### Task to complete
Line by line, repeat the data below exactly, beginning at the first line and ending at the line with "def V3(*a): return np.array(a, float)". Omit pictures.

### Recorded data

______________________________

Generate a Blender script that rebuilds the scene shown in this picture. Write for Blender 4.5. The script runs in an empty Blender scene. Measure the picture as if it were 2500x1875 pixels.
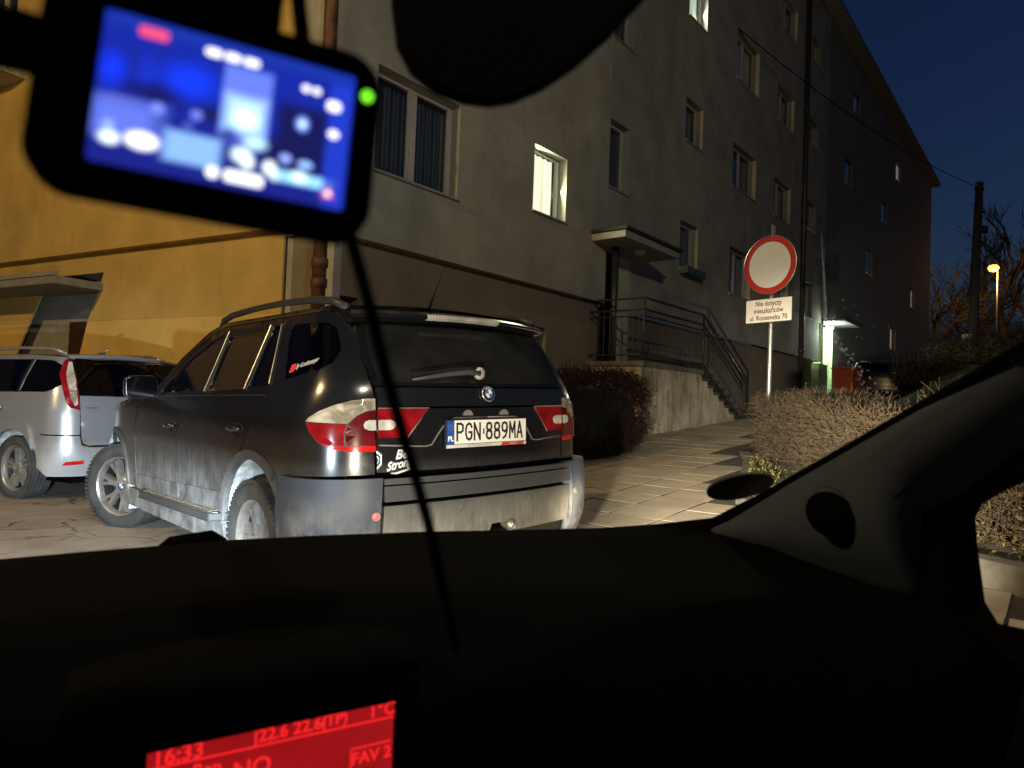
import bpy, math, random
import numpy as np
from mathutils import Vector, Matrix
from mathutils.geometry import delaunay_2d_cdt
random.seed(7); rng = np.random.default_rng(7)
SC = bpy.context.scene
COL = SC.collection
A_ = np.array
def V3(*a): return np.array(a, float)

# ------------------------------------------------------------------ camera
F_PX, PITCH, ROLL = 1700.0, .0305, .038            # focal length in pixels of a 2500 wide frame
CAM = V3(0, 0, 1.09)
FW = V3(0, math.cos(PITCH), math.sin(PITCH)); UP0 = V3(0, -math.sin(PITCH), math.cos(PITCH)); RT0 = V3(1, 0, 0)
RT = RT0*math.cos(ROLL) + UP0*math.sin(ROLL); UP = -RT0*math.sin(ROLL) + UP0*math.cos(ROLL)
cam = bpy.data.cameras.new('camera'); cam_o = bpy.data.objects.new('camera', cam); COL.objects.link(cam_o)
cam.sensor_width = 36; cam.lens = F_PX/2500*36; cam.clip_start = .02; cam.clip_end = 2000
Mx = Matrix.Identity(4)
for i in range(3):
    Mx[i][0], Mx[i][1], Mx[i][2], Mx[i][3] = RT[i], UP[i], -FW[i], CAM[i]
cam_o.matrix_world = Mx
cam.dof.use_dof = True; cam.dof.focus_distance = 5.0; cam.dof.aperture_fstop = cam.lens/3.3   # 3.3 mm pupil, lens in mm
SC.camera = cam_o
def ray(px, py):                                   # direction through a point of the 2212 wide view, unit depth
    px, py = px*2500/2212, py*2500/2212
    return FW + RT*(px-1250)/F_PX - UP*(py-937.5)/F_PX
def at(px, py, depth): return CAM + ray(px, py)*depth

# ------------------------------------------------------------------ world, exposure
w = bpy.data.worlds.new('World'); SC.world = w; w.use_nodes = True
nt = w.node_tree; bg = nt.nodes['Background']
sky = nt.nodes.new('ShaderNodeTexSky'); sky.sky_type = 'NISHITA'; sky.sun_disc = False
sky.sun_elevation = math.radians(-1.2); sky.sun_rotation = math.radians(60); sky.air_density = 1.3; sky.dust_density = .6; sky.ozone_density = 4
nt.links.new(sky.outputs[0], bg.inputs[0]); bg.inputs[1].default_value = .15
SC.view_settings.view_transform = 'Standard'; SC.view_settings.look = 'None'; SC.view_settings.gamma = 1; SC.view_settings.exposure = 0
SC.view_settings.use_curve_mapping = False
SC.cycles.use_denoising = True; SC.cycles.max_bounces = 6; SC.cycles.transparent_max_bounces = 16
SC.cycles.sample_clamp_indirect = 4; SC.cycles.caustics_reflective = False; SC.cycles.caustics_refractive = False

# ------------------------------------------------------------------ lamps: own headlights, street lamp to the left of the road
def spot(name, loc, to, energy, color, size, blend, radius):
    l = bpy.data.lights.new(name, 'SPOT'); l.energy = energy; l.color = color; l.spot_size = math.radians(size); l.spot_blend = blend; l.shadow_soft_size = radius
    o = bpy.data.objects.new(name, l); COL.objects.link(o); o.location = Vector(loc)
    o.rotation_euler = (Vector(to)-Vector(loc)).to_track_quat('-Z', 'Y').to_euler(); return o
def point(name, loc, energy, color, radius=.1):
    l = bpy.data.lights.new(name, 'POINT'); l.energy = energy; l.color = color; l.shadow_soft_size = radius
    o = bpy.data.objects.new(name, l); COL.objects.link(o); o.location = Vector(loc); return o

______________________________

### The solution
Generate a Blender script that rebuilds the scene shown in this picture. Write for Blender 4.5. The script runs in an empty Blender scene. Measure the picture as if it were 2500x1875 pixels.
import bpy, math, random
import numpy as np
from mathutils import Vector, Matrix
from mathutils.geometry import delaunay_2d_cdt
random.seed(7); rng = np.random.default_rng(7)
SC = bpy.context.scene
COL = SC.collection
A_ = np.array
def V3(*a): return np.array(a, float)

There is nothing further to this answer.